OFF THE WIRE


Donna Shalala '62
made news yet again when, as former Secretary of Health and Human Services, she was appointed by President Bush in March 2007 to co-chair a bipartisan committee looking into an inadequate system providing health care and rehabilitation services to America's wounded veterans. Together with former U.S. Senator Bob Dole, she headed the President's Commission on Care for America's Wounded Warriors. The Dole-Shalala final report was released on July 25; it made six major recommendations for modernizing and improving the structure of veterans' benefits programs, which the president accepted and immediately began to implement. Speaking to the House Committee on Veterans' Affairs in September, Donna emphasized that the recommendations "do not require massive new programs or a flurry of new legislation."

Since 2001, Donna has been professor of political science and president of the University of Miami, with more than 25 years' experience as a scholar, teacher and administrator in her resume. Most notably among her academic and political appointments, she served as president of Hunter College of CUNY (1980-1987) and chancellor of the University of Wisconsin (1987-1993); in 1993, President Clinton appointed her U.S. Secretary of Health and Human Services, a post which she held for eight years. Fellow Western alums will remember that upon graduation, she joined the Peace Corps and volunteered in Iran from 1962 to 1964. Donna served on the Western College board of trustees in the early 1970s and received the WCAA Alumnae Service Award in 1992.

 

 


Oregon Public Radio reporter Colin Fogarty '94 added one more award to a long list when he took first place in the Best Feature Story category at the Oregon Associated Press Broadcast Awards in April 2007. The story concerned the Sandy River in Oregon's Clackamas County near Portland changing course after a major storm. Although he doesn't usually cover the environment -- his main focus is politics -- a story about "how nature makes its way, whether we're there or not" gave him the opportunity to "not only get out into the wilds of Oregon, but to tell a story about how nature shapes us sometimes, where usually it's the other way around." At the same time, he placed third in Best Breaking News for his report on the Supreme Court's decision upholding Oregon's assisted suicide law. Listen to Colin's Sandy River story (click on "part one"). 

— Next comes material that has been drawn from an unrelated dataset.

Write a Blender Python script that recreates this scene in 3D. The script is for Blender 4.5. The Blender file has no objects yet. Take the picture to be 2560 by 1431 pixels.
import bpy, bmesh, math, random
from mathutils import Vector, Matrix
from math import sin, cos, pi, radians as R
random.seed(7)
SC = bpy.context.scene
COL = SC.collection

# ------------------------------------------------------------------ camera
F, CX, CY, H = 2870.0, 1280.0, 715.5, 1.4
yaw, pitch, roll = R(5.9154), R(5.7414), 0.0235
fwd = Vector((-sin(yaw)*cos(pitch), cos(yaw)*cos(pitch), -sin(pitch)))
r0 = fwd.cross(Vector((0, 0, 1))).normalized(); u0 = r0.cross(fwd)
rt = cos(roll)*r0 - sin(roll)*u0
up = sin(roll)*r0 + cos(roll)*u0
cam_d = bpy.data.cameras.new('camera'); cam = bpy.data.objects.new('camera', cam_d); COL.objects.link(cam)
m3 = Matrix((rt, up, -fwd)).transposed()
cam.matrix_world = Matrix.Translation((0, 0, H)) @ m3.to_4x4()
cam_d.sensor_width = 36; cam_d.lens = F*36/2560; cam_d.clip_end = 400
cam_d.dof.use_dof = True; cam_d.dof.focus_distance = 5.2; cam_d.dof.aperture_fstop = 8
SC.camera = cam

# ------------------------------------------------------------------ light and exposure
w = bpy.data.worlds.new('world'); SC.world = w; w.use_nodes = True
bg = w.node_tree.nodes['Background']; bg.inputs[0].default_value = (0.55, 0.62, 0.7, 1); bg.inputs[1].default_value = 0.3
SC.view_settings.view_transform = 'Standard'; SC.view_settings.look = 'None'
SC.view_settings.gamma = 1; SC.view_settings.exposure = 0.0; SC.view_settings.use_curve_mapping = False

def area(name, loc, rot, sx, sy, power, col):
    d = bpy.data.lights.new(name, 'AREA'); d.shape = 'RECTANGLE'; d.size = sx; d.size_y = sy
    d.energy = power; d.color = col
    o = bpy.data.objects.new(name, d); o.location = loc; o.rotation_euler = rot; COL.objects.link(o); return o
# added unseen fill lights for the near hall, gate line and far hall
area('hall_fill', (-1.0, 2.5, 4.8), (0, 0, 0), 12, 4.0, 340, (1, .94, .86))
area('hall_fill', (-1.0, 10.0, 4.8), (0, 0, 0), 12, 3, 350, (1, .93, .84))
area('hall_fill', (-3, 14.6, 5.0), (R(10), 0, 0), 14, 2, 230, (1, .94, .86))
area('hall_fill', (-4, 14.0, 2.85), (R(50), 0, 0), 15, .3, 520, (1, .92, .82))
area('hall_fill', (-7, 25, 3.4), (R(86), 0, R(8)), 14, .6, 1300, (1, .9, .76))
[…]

While at Western, Colin worked at WMUB, Miami's radio station. He credits that experience with the success he has enjoyed as a radio journalist. In a recent e-mail to WMUB station manager Cleve Callison regarding funding cuts for the PBS station, he wrote: "I got my start in public radio at WMUB. I started as a board op and worked my way up to music host and reporter there. I remember keenly bolting across the quad, tape deck in tow, to ask then Vice President Al Gore a question during the '92 campaign. ... Frankly, without my experience at WMUB, I would not be where I am today. That's where I discovered my calling, being a public radio reporter." Colin is married to Stephanie Wiant '92. They live in Portland and are the parents of a 5-year-old and 1-year-old twins.